The Queen Mother, Vihara Maha Devi, saddened by the animosity between her two sons pleaded with them to make amends. The Maha Sangha also intervened to make peace between them.

The ruins of the Vihara are scattered in the area of two acres land and many of them are now being restored by the Department of Archaeology. The most significant is a granite torso of the standing Buddha at the image house as well as peculiar guard stones in the site. An impressive stone head believed to be of a Bodhisattva lies in the Vihara premises.

In addition to its picturesque locale, a large number of ruins are scattered around the temple premises and also nearby paddy fields, such as, stone pillars, moonstones, a torso of the Bodhisatva and guard stones.
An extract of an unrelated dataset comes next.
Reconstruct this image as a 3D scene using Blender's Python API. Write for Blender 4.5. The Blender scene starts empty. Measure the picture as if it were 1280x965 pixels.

The guard stone is a unique sculpture at the entrance of the Vihara.

The two brothers made peace with each other, and to mark this truce a colossal Chaitya was erected on the battlefield where they had fought. The battlefield is known in Sinhala as ‘Yudaganawa’.

Some historians believe that an already existing Chaitya, that we visited earlier, was reconstructed and named Yudagana Chaitya. The Dematamal Viharaya and Yudaganawa Chaitya bear testimony to the warrior dynasty in the Ruhuna Kingdom.

We lose ourselves in the beauty of the ruins and wonder how these temples were destroyed. One Bhikku at the Vihara explains, they met their end when the Cholas and Pandyans from India invaded these parts of the country, and pulled the monuments down while the Sinhala kings deserted their Kingdoms.

The setting sun reflects vibrant hues over the mountains as we leave. The darkness engulfs us as we wonder how much of history lies lost in ruins.